2. Brainstorm to find ideas, questions and hypotheses. Identify where your ideas come from e.g. literature, conferences, seminars, discussions with colleagues, at the gym, in the shower or on a mountainside. Use these areas and activities wisely to gain a good mix of exciting and realistic research questions. There is some wonderful research being performed on the origins of good ideas that is worth exploring e.g. [6].
3. Is it a worthwhile research project? Is it the ‘right research’? Will it lead to other research? Is this of interest to you? Are you competent or will you need further training? Is someone you can collaborate with competent? Is it SMART [4]?
4. Undertake a preliminary assessment of your research topic. Read general background information. Is this a novel area or merely a minor extension of existing research? If possible, run a preliminary analysis. Is the problem solvable? Try to work in an agile fashion [7]. Successful research groups don’t necessarily have better ideas, they test more ideas in a shorter amount of time. Quickly test hypotheses on small (public) datasets. If there is no support for your idea then it is probably not worth pursuing (except as an under-published negative result). If there is support, then develop more stringent tests and independent datasets. Take any opportunities to discuss your project with your peers, collaborators, supervisors. Act on their feedback and criticisms.
5. Narrow your topic to a manageable size. Can you define your topic as a focused research question? What are the essential elements that require testing? What are the non-essential or nice-to-have elements?
6. Be open, flexible and opportunistic. You may need to modify your project during the research process. Science is a non-linear process. We endeavour to circle around a hypothesis, testing from multiple angles and perspectives. Try to collaborate as much as possible. We all have different talents and perspectives. By collaborating we can test more and identify solutions faster. Take the opportunity to talk over ideas with your colleagues. We find that giving seminars presenting preliminary results can be particularly helpful. This forces you to collate and present your results, which the audience can give you valuable pre-submission feedback on.
7. Research and read more about your topic. Most PhD programs require a detailed literature review. The literature review process is an invaluable skill. It allows you to read widely and deeply, increasing your familiarity with your chosen subject area. This time will help you formulate a research question and strategy as well as hone your writing and presentation skills [8].
8. Formulate a thesis statement. What will the title of your thesis be? Can you write a short abstract about it? Is this a well-defined thesis statement? This will help define the boundaries of your project and focus your attention on the important areas.
9. Keep a positive attitude.
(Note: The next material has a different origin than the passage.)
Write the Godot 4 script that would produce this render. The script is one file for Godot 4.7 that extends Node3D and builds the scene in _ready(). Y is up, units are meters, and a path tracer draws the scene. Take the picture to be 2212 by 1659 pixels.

In research you should hope for the best, but plan for the worst. It is very rare that a research project is completely trouble-free. Try to run a risk analysis. Endeavor to be optimistic and enthusiastic about your work. If you aren’t then it is unlikely that your peers and collaborators will be.
10. Keep a portfolio of project ideas. You never know when you will need a new research project. A new student joins your group or you need to write a research grant. A portfolio will provide a helpful reminder of those brilliant 3 am ideas. If possible try to annotate your projects as either low-risk and a small-contributions to current knowledge (a.k.a. “oysters” or “bread and butter”) or as high-risk and the potential to be major-contributions to your field (a.k.a. “pearls” or “jam and cream”). Allocate your research-time wisely. Something like an 80-85% time allotment for low-risk projects and 15-20% for high-risk projects will mitigate your risks of failure. Regularly consult colleagues with “black hat” or “referee three” skills and present your work to them. Let them expose the most significant flaws in your work and respond as best you can.